::: SUPPLIED MATERIAL :::

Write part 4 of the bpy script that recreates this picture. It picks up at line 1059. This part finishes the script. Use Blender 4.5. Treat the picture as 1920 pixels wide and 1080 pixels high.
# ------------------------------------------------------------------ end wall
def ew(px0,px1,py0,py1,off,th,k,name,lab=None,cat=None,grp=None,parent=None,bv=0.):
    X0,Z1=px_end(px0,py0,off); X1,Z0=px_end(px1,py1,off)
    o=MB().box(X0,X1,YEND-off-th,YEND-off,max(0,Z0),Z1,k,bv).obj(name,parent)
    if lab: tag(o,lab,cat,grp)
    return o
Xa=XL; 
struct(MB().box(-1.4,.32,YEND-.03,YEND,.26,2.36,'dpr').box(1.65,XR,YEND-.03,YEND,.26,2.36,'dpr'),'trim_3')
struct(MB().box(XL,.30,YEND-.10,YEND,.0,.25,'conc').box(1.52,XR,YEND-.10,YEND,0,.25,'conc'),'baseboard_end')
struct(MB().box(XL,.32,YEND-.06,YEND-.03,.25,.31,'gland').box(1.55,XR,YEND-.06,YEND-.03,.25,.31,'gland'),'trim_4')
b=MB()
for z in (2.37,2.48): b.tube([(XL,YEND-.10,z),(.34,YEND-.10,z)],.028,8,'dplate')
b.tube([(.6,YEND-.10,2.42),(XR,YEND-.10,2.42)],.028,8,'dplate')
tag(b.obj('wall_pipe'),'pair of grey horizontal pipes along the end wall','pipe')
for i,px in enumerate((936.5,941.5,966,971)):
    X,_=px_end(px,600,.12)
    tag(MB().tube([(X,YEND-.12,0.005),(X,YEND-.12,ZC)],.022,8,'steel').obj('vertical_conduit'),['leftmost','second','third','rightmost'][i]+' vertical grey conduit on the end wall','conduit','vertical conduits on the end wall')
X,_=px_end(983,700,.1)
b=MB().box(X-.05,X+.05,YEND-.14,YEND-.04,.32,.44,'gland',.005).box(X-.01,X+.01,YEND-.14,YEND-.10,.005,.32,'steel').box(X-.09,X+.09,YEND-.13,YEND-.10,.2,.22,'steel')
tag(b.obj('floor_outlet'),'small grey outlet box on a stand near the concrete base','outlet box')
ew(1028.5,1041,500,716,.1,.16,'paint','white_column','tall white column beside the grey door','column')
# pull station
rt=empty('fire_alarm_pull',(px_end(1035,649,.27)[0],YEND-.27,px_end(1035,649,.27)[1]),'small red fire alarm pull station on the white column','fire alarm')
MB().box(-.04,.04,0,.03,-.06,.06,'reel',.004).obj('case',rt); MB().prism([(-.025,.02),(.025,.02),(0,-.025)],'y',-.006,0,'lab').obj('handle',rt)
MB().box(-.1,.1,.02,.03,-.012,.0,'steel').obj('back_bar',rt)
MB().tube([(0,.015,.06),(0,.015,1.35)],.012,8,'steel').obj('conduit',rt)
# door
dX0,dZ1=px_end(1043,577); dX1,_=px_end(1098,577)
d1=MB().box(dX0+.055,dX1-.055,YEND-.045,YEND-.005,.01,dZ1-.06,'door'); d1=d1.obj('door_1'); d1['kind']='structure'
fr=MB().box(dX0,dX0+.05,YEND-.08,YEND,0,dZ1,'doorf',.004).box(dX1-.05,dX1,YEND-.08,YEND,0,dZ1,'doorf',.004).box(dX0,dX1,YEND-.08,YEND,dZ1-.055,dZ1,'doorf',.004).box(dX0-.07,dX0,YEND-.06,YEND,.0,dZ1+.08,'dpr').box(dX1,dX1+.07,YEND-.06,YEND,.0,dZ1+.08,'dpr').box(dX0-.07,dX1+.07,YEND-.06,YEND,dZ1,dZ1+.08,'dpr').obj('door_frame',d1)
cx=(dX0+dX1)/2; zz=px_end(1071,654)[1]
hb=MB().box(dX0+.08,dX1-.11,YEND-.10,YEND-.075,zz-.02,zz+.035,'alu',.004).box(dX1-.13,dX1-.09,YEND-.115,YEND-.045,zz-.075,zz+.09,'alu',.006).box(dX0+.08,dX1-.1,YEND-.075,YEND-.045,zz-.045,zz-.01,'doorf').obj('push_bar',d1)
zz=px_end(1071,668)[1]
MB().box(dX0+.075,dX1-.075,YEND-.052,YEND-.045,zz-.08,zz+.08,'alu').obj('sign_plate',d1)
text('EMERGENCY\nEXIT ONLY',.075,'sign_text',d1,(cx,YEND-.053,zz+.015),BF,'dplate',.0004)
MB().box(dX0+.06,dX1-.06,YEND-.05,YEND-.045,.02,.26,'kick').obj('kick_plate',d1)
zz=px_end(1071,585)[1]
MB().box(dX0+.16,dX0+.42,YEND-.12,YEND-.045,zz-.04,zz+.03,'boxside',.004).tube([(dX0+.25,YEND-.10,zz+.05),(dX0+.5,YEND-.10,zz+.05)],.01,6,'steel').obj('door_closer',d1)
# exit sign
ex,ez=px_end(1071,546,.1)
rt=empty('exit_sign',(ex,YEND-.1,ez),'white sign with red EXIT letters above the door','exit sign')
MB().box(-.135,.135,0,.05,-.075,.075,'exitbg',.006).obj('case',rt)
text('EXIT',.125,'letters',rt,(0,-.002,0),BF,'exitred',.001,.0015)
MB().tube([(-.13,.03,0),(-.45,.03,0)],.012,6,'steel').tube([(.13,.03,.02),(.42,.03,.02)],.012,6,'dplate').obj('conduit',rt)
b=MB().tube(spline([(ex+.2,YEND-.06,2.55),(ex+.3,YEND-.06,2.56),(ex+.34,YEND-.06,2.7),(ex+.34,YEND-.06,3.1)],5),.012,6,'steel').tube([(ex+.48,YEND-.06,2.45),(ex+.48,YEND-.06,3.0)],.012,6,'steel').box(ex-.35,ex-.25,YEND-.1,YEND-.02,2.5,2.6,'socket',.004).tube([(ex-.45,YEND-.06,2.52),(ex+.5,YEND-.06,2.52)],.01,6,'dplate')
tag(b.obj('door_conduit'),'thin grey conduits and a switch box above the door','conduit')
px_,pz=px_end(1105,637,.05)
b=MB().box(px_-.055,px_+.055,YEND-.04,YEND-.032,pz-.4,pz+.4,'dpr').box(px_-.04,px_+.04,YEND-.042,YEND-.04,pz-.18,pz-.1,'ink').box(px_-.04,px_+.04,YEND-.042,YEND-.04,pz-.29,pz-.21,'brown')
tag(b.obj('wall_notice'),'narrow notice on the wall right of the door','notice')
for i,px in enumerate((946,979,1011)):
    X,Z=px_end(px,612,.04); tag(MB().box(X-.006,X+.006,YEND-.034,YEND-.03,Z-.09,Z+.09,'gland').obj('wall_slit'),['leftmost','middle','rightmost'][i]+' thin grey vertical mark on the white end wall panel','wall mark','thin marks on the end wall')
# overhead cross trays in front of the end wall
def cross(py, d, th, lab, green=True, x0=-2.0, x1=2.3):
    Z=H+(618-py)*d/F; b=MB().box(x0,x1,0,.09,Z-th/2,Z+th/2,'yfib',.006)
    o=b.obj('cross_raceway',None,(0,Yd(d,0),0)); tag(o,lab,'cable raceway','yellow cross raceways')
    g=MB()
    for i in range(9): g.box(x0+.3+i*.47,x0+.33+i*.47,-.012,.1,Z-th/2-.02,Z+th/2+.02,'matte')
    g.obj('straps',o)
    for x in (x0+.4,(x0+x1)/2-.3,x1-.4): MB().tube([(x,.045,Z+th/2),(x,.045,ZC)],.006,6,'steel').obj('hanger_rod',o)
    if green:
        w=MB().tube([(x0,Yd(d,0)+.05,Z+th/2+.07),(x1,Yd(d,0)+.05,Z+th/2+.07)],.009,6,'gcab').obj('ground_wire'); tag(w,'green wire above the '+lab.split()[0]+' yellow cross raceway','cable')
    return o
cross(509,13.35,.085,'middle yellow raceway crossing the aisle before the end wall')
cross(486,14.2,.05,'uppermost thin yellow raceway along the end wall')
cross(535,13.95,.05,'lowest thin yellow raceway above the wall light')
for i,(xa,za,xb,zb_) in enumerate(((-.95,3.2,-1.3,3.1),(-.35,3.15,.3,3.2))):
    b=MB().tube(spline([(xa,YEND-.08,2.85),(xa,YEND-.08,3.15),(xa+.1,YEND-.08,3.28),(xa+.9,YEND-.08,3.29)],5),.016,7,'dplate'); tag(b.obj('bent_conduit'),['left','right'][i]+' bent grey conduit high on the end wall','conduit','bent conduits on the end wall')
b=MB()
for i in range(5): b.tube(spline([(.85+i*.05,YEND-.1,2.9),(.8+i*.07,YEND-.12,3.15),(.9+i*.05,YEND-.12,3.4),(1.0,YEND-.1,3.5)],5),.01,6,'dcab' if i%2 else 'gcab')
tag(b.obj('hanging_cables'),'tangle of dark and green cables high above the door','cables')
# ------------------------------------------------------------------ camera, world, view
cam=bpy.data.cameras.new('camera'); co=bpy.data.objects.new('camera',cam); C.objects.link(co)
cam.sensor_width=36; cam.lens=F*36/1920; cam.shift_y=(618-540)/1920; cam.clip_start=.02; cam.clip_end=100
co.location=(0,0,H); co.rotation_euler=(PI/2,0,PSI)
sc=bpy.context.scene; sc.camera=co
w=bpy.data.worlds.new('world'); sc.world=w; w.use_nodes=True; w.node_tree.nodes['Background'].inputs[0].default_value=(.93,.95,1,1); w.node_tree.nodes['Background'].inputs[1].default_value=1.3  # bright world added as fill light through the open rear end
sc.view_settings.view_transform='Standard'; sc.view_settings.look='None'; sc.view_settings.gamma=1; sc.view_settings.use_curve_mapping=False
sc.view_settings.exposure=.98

:::

_DO THIS:_ Scan the listing above and identify each line holding the string "high"; copy every such line.

_FINISHED ANSWER:_
Write part 4 of the bpy script that recreates this picture. It picks up at line 1059. This part finishes the script. Use Blender 4.5. Treat the picture as 1920 pixels wide and 1080 pixels high.
    b=MB().tube(spline([(xa,YEND-.08,2.85),(xa,YEND-.08,3.15),(xa+.1,YEND-.08,3.28),(xa+.9,YEND-.08,3.29)],5),.016,7,'dplate'); tag(b.obj('bent_conduit'),['left','right'][i]+' bent grey conduit high on the end wall','conduit','bent conduits on the end wall')
tag(b.obj('hanging_cables'),'tangle of dark and green cables high above the door','cables')